Noncontrolling interest (previously referred to as minority interest) consists of a 30% of the outstanding equity interest in Long Rise Holdings Limited. For the quarter ended March 31, 2009, approximately 10.7% of our total net revenue was generated through this subsidiary.

Gross Profit. Gross profit was RMB61,440 thousand (USD8,992 thousand) in the first quarter of 2009, a decrease of RMB20,949 thousand (USD3,066 thousand), or 25.4% when compared to RMB82,389 thousand in the corresponding period in 2008. Gross margin was 14.2% in the first quarter of 2009, compared to 19.5% in the corresponding period in 2008. The decrease in both gross profit and gross profit margin is primarily attributable to the unfavorable product mix reflecting growing demands in the lower gross margin, low-end segment of the handset market.
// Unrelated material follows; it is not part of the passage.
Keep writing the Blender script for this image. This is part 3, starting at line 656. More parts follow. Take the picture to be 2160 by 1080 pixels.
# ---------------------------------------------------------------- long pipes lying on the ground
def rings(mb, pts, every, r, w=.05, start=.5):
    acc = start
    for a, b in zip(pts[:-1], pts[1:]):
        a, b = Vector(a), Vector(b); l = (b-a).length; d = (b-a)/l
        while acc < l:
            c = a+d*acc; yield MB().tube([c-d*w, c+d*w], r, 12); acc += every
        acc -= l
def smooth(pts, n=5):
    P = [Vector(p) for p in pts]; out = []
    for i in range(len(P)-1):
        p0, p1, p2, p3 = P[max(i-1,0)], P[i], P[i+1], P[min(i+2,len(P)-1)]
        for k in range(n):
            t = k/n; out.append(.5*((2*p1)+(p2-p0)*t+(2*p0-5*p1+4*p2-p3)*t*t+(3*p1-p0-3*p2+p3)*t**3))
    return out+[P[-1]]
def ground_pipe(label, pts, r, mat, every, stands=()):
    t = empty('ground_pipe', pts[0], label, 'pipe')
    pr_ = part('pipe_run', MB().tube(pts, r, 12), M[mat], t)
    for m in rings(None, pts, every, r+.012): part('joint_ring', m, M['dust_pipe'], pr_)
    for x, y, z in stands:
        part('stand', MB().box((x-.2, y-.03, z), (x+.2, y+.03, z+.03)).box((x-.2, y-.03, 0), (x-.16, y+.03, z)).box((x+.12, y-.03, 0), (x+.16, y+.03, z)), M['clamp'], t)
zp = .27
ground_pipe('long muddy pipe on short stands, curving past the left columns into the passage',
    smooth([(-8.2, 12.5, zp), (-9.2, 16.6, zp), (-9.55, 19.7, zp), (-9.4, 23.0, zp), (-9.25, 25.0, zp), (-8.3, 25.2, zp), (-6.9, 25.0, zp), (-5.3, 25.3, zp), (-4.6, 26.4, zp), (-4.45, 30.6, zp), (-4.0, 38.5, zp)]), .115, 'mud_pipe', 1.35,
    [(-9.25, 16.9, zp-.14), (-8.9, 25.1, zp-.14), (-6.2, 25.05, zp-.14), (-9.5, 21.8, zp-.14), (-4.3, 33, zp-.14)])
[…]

Income Tax Expense. The effective tax rate for the three months ended March 31, 2009 was 11.3% compared to 8.2% for the comparable period in 2008. The increase in the effective tax rate was primarily due to the expiry of tax holiday for certain subsidiaries in Shenzhen, which resulted in an increase of income tax expense of RMB310 thousand (USD45 thousand) as compared to the corresponding period in 2008.